Then there's Bill Murray, who, as much as I love him -- and I really do -- gives a painfully broad performance as Carl Spackler, a demented, hobo-like groundskeeper with a weird speech impediment. I can't imagine any other comedian in the world could give the performance that Murray gives in this movie and have people think it wasn't awful, but as far as I can tell, Spackler is one of Murray's most enduring and famous roles.

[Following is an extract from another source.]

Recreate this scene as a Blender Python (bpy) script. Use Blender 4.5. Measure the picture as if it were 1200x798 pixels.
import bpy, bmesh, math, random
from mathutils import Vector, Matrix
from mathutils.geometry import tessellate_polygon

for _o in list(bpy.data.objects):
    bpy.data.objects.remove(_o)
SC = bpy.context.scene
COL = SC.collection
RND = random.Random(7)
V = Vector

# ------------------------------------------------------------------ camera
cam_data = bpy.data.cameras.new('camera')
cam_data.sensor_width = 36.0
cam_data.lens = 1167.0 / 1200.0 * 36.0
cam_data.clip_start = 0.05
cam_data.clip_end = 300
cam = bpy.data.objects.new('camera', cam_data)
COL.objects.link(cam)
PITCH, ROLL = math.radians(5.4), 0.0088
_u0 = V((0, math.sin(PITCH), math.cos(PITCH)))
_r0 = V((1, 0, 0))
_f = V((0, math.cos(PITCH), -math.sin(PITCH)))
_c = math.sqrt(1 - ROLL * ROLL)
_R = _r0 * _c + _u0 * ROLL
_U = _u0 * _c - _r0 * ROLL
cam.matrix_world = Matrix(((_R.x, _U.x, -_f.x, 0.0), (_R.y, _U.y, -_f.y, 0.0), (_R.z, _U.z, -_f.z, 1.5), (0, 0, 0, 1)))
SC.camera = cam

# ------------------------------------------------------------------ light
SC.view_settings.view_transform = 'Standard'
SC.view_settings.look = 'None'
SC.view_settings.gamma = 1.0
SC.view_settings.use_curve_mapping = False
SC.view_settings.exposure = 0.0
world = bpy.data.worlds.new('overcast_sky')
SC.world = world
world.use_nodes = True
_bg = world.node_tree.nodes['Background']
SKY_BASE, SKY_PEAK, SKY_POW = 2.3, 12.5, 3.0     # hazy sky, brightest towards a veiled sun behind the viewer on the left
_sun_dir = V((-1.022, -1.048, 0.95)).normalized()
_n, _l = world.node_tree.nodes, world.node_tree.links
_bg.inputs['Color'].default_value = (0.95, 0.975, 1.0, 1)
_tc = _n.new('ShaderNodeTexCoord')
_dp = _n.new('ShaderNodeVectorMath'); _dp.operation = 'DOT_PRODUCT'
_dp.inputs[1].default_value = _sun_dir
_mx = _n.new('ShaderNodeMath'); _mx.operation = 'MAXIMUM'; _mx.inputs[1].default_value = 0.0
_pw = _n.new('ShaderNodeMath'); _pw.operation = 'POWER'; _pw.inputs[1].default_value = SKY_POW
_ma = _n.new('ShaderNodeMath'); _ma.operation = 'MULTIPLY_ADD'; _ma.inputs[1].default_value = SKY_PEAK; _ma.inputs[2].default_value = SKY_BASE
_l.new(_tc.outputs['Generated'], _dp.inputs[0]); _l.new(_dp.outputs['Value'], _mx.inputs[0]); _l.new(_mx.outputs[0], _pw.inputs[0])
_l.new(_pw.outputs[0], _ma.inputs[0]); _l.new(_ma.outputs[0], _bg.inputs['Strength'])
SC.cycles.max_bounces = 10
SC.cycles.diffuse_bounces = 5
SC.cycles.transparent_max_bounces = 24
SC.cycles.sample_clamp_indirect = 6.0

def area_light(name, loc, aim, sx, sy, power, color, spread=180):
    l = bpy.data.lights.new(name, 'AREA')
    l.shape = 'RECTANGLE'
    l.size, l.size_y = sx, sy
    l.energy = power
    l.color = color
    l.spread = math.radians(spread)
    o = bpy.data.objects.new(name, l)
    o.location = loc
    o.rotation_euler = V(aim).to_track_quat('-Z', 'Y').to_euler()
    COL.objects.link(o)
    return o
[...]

Maybe one of these people could've carried a movie. I might've even liked Carl if Carl was the only person the film was concerned with. Squashing the four of them into a single movie with even more characters is a different story. Ramis, who was directing for the first time on Caddyshack, seems entirely unconcerned that his stars are all dropping in from different planets, and whenever more than one of them is in a room together, the movie loses its comedic footing, which is made all the more disappointing because, man, I want to see a really funny scene with Bill Murray and Chevy Chase acting opposite each other. The moment they're in the same room, my heart took a leap. The men who gave the world Peter Venkman and Irwin Fletcher, on screen at the same time! It's like the comedy version of Heat! (The pair's off-screen rivalry only adds to the tension.) Sadly, the scene is a misfire in my book. I was more enthralled by the big reunion in The Expendables just recently, and I hated that movie.

Adding insult to injury, none of these characters strike me as particularly well-written. Chase has a dearth of great lines, and when Chase does his usual bit and doesn't have good lines, he basically comes off like a smarmy asshole. Every once in awhile, he has a good joke (the "no steering wheel" pantomime is great), but he seems adrift and unengaged, like he's wandering through the movie as opposed to starring in it. Dangerfield is hit and miss, as not all of his routines translate as well as they could to the big screen, and Knight gets one note to play over and over. Murray's lines are probably better than the others, but the lisp or whatever he's doing just ruins them for me. Bill's brother Brian Doyle-Murray gets better lines as caddy management ("Pick up that blood!").

Caddyshack does have two saving graces. Well, maybe two and a half. The first two are Michael O'Keefe and Cindy Morgan, who are both charming and engaging as supposed hero Danny Noonan and the sexy Lacey Underall. Morgan doesn't have to do much but stand around and look beautiful, which she does with ease, but Morgan deepens the impression with a playful, bemused attitude that makes her almost impossibly endearing. O'Keefe makes for an appealing main character, but the movie sidelines him too often to invest much in his story, which is a shame; I think Caddyshack might be more deserving of its acclaim if there were more of O'Keefe and his conflict in the film (co-screenwriters Ramis, Doug Kenney and Doyle-Murray don't introduce any tangible stakes until the last 20 minutes). As for "half", Ramis' direction works wonders in the scenes where the actors aren't the primary focus: the impromptu swimming ballet and subsequent "doody" scene are worth a chuckle, and the golf course exploding at the end of the movie would have been the perfect end to a better movie. Alas, Caddyshack is not that movie: pretty much any other comedy from the 1980's starring any one of these guys is funnier and better constructed than this "shot-in-the-dark" mush.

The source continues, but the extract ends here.